INFORMATION SUPPLIED =>
**********

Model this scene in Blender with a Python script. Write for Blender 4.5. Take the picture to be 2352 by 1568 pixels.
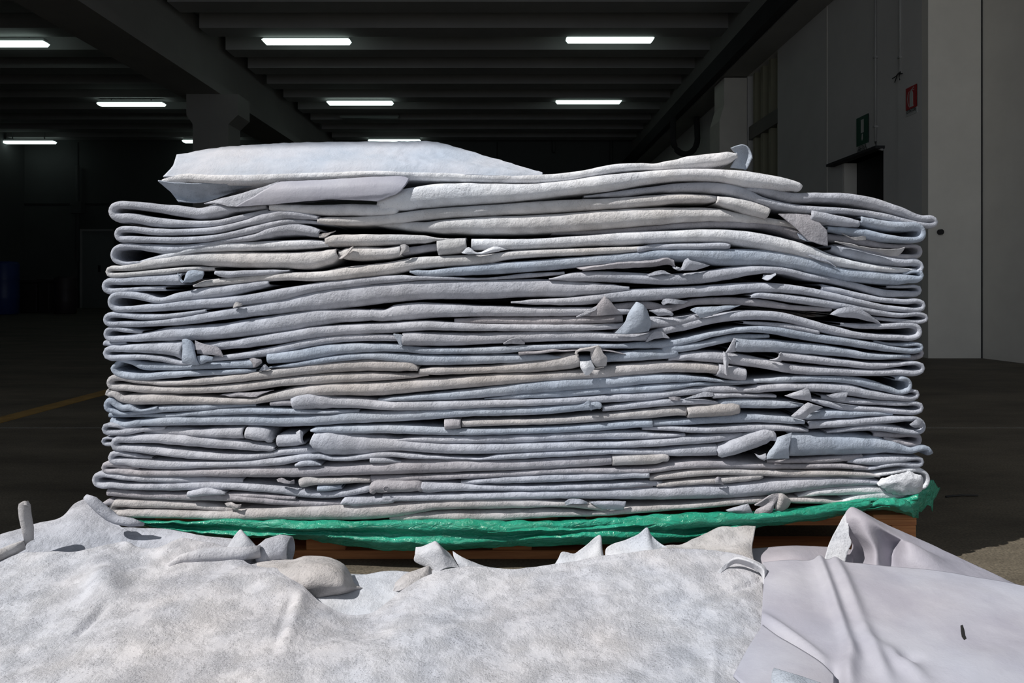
import bpy, bmesh, math, random
from mathutils import Vector, noise

# ------------------------------------------------------------------ clear
for o in list(bpy.data.objects): bpy.data.objects.remove(o, do_unlink=True)
scn = bpy.context.scene
COL = scn.collection
random.seed(7)

# ------------------------------------------------------------------ camera
HC, F, CX, HY = 0.69, 1568.0, 1176.0, 655.0      # eye height, focal length in px, horizon row
cam_d = bpy.data.cameras.new('camera'); cam = bpy.data.objects.new('camera', cam_d); COL.objects.link(cam)
cam.location = (0, 0, HC); cam.rotation_euler = (math.radians(90), 0, 0)
cam_d.sensor_width = 36; cam_d.lens = 24; cam_d.shift_y = -(784 - HY) / 2352.0
cam_d.clip_start = 0.05; cam_d.clip_end = 200
scn.camera = cam

# ------------------------------------------------------------------ world, sun, exposure
w = bpy.data.worlds.new('world'); scn.world = w; w.use_nodes = True
bg = w.node_tree.nodes['Background']; bg.inputs[0].default_value = (0.80, 0.88, 1.0, 1); bg.inputs[1].default_value = 0.62
SUN_DIR = Vector((0.63, 0.25, -0.735)).normalized()
sd = bpy.data.lights.new('sun', 'SUN'); sd.energy = 6.9; sd.angle = math.radians(0.53); sd.color = (1.0, 0.97, 0.93)
sun = bpy.data.objects.new('sun', sd); COL.objects.link(sun); sun.location = (-3, -2, 6)
sun.rotation_euler = SUN_DIR.to_track_quat('-Z', 'Y').to_euler()
scn.view_settings.view_transform = 'Standard'; scn.view_settings.look = 'None'
scn.view_settings.gamma = 1.0; scn.view_settings.use_curve_mapping = False
scn.view_settings.exposure = -0.55

# ------------------------------------------------------------------ materials
def new_mat(name):
    m = bpy.data.materials.new(name); m.use_nodes = True
    nt = m.node_tree; b = nt.nodes['Principled BSDF']
    return m, nt, b
def nd(nt, t, **kw):
    n = nt.nodes.new(t)
    for k, v in kw.items():
        if k in n.inputs: n.inputs[k].default_value = v
        else: setattr(n, k, v)
    return n
def ramp(nt, src, p0, c0, p1, c1):
    r = nt.nodes.new('ShaderNodeValToRGB')
    r.color_ramp.elements[0].position = p0; r.color_ramp.elements[0].color = (*c0, 1)
    r.color_ramp.elements[1].position = p1; r.color_ramp.elements[1].color = (*c1, 1)
    nt.links.new(src, r.inputs[0]); return r
def leather(name, c0, c1, rough=0.9, grain=0.9, speck=0.25, spec=0.25):
    m, nt, b = new_mat(name); L = nt.links.new
    g = nd(nt, 'ShaderNodeNewGeometry')
    n1 = nd(nt, 'ShaderNodeTexNoise', Scale=7.0, Detail=5.0, Roughness=0.6); L(g.outputs['Position'], n1.inputs['Vector'])
    r1 = ramp(nt, n1.outputs['Fac'], 0.36, c0, 0.64, c1)
    # blotches of warmer and colder tan across the skins
    n2 = nd(nt, 'ShaderNodeTexNoise', Scale=2.3, Detail=3.0); L(g.outputs['Position'], n2.inputs['Vector'])
    mx = nd(nt, 'ShaderNodeMix', data_type='RGBA'); mx.blend_type = 'MULTIPLY'; mx.inputs[0].default_value = 1.0
    r2 = ramp(nt, n2.outputs['Fac'], 0.35, (0.93, 0.97, 1.0), 0.65, (1.0, 0.97, 0.93))
    L(r1.outputs[0], mx.inputs[6]); L(r2.outputs[0], mx.inputs[7])
    # pits and loose fibres
    n3 = nd(nt, 'ShaderNodeTexNoise', Scale=330.0, Detail=3.0, Roughness=0.6); L(g.outputs['Position'], n3.inputs['Vector'])
    n4 = nd(nt, 'ShaderNodeTexNoise', Scale=14.0, Detail=3.0); L(g.outputs['Position'], n4.inputs['Vector'])
    a = nd(nt, 'ShaderNodeMath', operation='MULTIPLY_ADD'); L(n4.outputs['Fac'], a.inputs[0]); a.inputs[1].default_value = 0.28; L(n3.outputs['Fac'], a.inputs[2])
    r3 = ramp(nt, a.outputs[0], 0.47, (1 - speck,) * 3, 0.525, (1, 1, 1))
    mx2 = nd(nt, 'ShaderNodeMix', data_type='RGBA'); mx2.blend_type = 'MULTIPLY'; mx2.inputs[0].default_value = 1.0
    L(mx.outputs[2], mx2.inputs[6]); L(r3.outputs[0], mx2.inputs[7])
    L(mx2.outputs[2], b.inputs['Base Color'])
    b.inputs['Roughness'].default_value = rough; b.inputs['Specular IOR Level'].default_value = spec
    n5 = nd(nt, 'ShaderNodeTexNoise', Scale=190.0, Detail=6.0, Roughness=0.7); L(g.outputs['Position'], n5.inputs['Vector'])
    n6 = nd(nt, 'ShaderNodeTexNoise', Scale=22.0, Detail=4.0, Roughness=0.6); L(g.outputs['Position'], n6.inputs['Vector'])
    r6 = ramp(nt, n6.outputs['Fac'], 0.40, (0.25,) * 3, 0.62, (1, 1, 1))
    mu = nd(nt, 'ShaderNodeMath', operation='MULTIPLY'); L(n5.outputs['Fac'], mu.inputs[0]); L(r6.outputs[0], mu.inputs[1])
    ad = nd(nt, 'ShaderNodeMath', operation='ADD'); L(mu.outputs[0], ad.inputs[0]); lo = nd(nt, 'ShaderNodeMath', operation='MULTIPLY'); L(n6.outputs['Fac'], lo.inputs[0]); lo.inputs[1].default_value = 0.45; L(lo.outputs[0], ad.inputs[1])
    bp = nd(nt, 'ShaderNodeBump', Strength=grain, Distance=0.0055); L(ad.outputs[0], bp.inputs['Height']); L(bp.outputs[0], b.inputs['Normal'])
    return m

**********

WORK TO DO =>
Pictures stay out. Repeat only the lines from the beginning of the data through the line that has "random.seed(7)".

SOLVED PROBLEM =>
Model this scene in Blender with a Python script. Write for Blender 4.5. Take the picture to be 2352 by 1568 pixels.
import bpy, bmesh, math, random
from mathutils import Vector, noise

# ------------------------------------------------------------------ clear
for o in list(bpy.data.objects): bpy.data.objects.remove(o, do_unlink=True)
scn = bpy.context.scene
COL = scn.collection
random.seed(7)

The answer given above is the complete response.